Given exercise> Provide an exact copy of the lines from the beginning of the records through the line that includes "struct(quadrant('trim_6', (XR, DY1, 0.0), (XR, YC", and of no others.

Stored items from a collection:

============

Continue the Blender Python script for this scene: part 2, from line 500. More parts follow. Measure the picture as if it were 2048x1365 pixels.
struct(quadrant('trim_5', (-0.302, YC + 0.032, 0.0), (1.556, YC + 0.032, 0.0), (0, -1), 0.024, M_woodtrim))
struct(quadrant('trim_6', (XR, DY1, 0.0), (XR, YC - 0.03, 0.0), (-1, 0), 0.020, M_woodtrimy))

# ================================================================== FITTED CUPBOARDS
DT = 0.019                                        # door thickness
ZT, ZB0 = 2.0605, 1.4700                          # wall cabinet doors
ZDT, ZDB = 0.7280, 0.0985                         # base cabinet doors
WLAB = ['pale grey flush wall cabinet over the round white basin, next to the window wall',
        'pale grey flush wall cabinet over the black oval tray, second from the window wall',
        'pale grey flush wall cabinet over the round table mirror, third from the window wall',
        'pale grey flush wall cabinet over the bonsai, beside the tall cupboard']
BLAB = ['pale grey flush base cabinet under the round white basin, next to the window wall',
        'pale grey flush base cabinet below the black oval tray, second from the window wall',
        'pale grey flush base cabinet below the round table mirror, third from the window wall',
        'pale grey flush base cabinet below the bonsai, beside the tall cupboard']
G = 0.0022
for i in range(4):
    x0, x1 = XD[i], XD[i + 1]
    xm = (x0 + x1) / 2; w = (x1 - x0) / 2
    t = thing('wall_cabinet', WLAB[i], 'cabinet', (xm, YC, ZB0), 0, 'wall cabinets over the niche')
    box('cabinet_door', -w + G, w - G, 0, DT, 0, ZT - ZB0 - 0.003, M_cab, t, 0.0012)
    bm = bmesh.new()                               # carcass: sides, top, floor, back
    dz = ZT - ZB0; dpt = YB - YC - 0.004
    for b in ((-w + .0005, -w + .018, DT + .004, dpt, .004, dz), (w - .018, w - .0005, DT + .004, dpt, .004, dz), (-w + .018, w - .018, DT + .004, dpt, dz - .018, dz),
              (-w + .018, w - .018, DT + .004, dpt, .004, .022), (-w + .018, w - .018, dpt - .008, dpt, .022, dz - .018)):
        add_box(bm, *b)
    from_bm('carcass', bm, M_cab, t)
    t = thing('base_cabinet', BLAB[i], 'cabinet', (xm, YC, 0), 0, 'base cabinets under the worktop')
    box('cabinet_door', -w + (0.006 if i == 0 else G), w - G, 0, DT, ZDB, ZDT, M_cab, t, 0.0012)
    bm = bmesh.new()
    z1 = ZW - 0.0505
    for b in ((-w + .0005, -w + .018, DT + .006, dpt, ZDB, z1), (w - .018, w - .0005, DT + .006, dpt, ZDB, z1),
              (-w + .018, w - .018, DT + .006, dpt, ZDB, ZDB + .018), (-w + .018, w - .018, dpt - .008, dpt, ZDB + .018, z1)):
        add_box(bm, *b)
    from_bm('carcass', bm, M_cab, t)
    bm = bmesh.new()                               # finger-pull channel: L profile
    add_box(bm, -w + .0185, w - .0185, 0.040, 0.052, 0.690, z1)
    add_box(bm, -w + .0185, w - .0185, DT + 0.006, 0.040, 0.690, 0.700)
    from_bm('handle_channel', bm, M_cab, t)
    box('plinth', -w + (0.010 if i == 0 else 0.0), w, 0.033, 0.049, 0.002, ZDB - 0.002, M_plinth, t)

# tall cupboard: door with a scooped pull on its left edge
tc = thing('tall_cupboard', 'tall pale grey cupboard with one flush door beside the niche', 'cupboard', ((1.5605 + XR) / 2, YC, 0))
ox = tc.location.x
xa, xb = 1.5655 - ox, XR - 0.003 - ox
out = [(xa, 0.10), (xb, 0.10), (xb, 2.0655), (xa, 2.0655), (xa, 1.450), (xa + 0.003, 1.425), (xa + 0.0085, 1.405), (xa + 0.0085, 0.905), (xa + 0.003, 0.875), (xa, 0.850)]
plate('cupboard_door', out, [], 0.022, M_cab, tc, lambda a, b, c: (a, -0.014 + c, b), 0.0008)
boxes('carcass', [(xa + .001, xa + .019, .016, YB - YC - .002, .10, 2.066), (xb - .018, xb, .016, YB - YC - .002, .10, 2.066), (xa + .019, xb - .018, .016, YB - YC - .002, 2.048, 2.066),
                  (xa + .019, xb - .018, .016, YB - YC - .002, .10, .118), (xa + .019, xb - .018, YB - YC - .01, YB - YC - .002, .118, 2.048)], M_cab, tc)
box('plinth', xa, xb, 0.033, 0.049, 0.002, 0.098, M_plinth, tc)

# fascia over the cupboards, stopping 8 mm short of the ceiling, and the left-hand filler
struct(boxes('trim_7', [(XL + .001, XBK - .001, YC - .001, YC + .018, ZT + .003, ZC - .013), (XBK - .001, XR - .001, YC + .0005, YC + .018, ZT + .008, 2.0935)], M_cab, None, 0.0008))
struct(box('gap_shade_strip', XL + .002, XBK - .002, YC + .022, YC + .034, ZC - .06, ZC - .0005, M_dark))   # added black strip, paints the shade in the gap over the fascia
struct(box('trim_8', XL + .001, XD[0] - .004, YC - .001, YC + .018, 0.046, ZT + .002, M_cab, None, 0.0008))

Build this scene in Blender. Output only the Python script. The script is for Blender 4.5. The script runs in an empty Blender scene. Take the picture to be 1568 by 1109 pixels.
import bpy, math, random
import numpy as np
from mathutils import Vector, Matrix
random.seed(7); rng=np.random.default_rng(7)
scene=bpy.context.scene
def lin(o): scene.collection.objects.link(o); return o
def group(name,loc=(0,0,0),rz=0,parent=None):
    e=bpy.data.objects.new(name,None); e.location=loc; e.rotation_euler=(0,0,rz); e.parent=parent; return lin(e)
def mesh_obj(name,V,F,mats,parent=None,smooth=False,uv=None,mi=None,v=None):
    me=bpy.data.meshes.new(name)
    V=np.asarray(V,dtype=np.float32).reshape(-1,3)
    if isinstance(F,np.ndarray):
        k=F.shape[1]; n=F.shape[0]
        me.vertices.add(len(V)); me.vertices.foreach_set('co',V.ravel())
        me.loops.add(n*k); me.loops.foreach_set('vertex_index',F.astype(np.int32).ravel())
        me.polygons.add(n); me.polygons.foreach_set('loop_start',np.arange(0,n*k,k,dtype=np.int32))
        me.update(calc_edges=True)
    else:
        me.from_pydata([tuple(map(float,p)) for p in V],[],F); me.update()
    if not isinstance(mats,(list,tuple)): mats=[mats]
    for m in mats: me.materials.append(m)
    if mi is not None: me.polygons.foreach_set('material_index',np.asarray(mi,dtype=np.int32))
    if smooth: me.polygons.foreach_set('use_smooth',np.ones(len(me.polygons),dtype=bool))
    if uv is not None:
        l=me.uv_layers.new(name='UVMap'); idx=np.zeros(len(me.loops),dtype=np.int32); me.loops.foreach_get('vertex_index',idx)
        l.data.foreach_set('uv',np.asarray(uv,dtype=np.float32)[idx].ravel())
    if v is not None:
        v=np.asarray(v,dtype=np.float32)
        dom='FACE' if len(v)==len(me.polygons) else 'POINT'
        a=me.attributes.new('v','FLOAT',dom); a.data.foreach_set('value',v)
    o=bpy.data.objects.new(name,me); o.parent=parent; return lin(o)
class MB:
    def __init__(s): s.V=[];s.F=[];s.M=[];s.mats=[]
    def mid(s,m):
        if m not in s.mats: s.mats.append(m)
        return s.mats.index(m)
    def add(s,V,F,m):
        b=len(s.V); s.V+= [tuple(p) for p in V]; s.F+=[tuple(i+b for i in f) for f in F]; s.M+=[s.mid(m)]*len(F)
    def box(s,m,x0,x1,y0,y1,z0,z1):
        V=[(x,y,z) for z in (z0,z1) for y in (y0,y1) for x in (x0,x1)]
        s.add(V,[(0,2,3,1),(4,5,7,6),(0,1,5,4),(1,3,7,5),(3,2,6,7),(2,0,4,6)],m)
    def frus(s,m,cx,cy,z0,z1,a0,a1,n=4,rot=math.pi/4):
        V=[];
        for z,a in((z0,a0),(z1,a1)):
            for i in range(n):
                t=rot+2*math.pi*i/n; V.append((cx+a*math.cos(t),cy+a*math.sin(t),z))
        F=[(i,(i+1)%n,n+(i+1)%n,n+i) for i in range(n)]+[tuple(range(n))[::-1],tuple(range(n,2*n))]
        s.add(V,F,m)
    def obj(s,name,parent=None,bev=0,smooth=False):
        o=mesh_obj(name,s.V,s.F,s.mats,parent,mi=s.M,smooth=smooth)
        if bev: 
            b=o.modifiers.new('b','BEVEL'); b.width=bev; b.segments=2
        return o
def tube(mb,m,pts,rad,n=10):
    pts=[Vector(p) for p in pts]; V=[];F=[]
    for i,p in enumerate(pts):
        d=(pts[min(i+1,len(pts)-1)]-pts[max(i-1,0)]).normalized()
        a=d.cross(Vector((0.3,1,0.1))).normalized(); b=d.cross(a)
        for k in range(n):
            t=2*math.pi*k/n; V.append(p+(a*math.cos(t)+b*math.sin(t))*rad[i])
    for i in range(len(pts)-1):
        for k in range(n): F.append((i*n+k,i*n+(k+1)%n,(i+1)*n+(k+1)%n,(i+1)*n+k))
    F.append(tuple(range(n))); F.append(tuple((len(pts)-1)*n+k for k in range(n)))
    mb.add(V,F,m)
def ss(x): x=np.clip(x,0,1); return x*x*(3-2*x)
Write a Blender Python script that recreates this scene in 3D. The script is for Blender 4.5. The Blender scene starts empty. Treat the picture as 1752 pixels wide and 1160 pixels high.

============

Output of the exercise>
Continue the Blender Python script for this scene: part 2, from line 500. More parts follow. Measure the picture as if it were 2048x1365 pixels.
struct(quadrant('trim_5', (-0.302, YC + 0.032, 0.0), (1.556, YC + 0.032, 0.0), (0, -1), 0.024, M_woodtrim))
struct(quadrant('trim_6', (XR, DY1, 0.0), (XR, YC - 0.03, 0.0), (-1, 0), 0.020, M_woodtrimy))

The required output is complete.